Re: 1929 Show Boat

From: David P. Hayes
Date: 1997/10/23
Newsgroups: alt.movies.silent, rec.arts.movies.past-films

In article <62lm02$74i@nntp02.primenet.com>,  cornfed@primenet.com wrote:
>
> oconnell@pobox.upenn.edu (Kathy O'Connell) wrote:
>
> >I'm so confused! Can someone tell me the story of the 1929 Show Boat?
>
> >I'm watching the tape from TCM's showing of "Show Boat" a couple of weeks
> >ago.  It's silent…title cards and all. …
> >Well, halfway through the movie, it's no longer a silent movie!!!
>
> >Did this movie take an unusually long time to film?  Did talkies come in
> >smack in the middle of the filming?
>

The 1929 "Show Boat" had a very long production history.  Universal bought the movie rights to the book before there ever was the 1927 Broadway musical.  Universal was unfazed and went on to shoot their silent film.  When talkies and the success of the Broadway musical made it clear to Universal that the public would expect the movie to use the popular songs, they contracted for them (but surprisingly didn't use much of it).

Two reels of sound is missing, which is why on TCM and the "Complete Showboat" laserdisc there are superimposed subtitles--and complete silence.

> Does anyone know if the prologue to Showboat is lost?
> There is sound, but no picture.
> ----------------------------
> Scott Cleveland

There are two issues here: before and after the story, there is entrance and exit music without picture.  This seems to be the way that the film was made.  HOWEVER, what you didn't see on TCM was a lengthy prologue of songs from the show, presented apart from the story, and featuring different actors than in the story part of the movie.  (This is almost like the structure of "The Dancing Cavalier" in "Singin' in the Rain," where a "modern" part featuring songs then gives way to a story of the past, with the film never returning to the "modern" setting.)
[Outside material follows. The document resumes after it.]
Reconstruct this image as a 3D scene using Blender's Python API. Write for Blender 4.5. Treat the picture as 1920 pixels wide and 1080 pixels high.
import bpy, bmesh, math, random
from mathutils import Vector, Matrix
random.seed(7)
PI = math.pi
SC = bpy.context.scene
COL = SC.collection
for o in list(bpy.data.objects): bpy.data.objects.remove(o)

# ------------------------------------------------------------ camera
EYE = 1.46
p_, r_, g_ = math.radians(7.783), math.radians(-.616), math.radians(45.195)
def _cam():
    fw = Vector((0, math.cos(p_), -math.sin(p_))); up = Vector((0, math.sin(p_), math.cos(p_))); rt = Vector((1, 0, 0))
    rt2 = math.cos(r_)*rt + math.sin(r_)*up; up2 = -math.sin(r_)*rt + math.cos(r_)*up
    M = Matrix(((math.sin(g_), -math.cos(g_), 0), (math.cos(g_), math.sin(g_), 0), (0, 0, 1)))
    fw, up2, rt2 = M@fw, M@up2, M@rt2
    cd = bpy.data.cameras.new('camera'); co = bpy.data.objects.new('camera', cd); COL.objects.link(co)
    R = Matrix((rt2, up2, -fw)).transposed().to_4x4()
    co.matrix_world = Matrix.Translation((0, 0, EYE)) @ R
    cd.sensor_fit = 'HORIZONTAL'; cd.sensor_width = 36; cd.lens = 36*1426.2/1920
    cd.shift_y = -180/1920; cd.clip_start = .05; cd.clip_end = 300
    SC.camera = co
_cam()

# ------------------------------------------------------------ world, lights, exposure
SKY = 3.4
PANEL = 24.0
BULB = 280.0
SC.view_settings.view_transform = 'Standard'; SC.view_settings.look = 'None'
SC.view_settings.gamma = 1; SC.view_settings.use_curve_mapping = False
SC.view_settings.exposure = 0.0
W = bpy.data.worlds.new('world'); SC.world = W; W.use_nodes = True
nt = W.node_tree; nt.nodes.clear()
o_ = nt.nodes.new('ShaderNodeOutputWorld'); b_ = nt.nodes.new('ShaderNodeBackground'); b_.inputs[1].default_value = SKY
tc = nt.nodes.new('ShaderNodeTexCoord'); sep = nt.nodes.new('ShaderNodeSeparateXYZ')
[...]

The prologue I just wrote of does exist and was excerpted in quantity on the supplements disc of the CAV Criterion edition of the 1936 "Show Boat."  Strangely enough, MGM/UA's "Complete Show Boat" (a set of the 1929, 1936 and 1951 versions, with a lot of supplements for the 1951) doesn't contain any of the non-story prologue, just the drama itself and thus only has those songs that are integrated into the story as filmed for the 1929 version.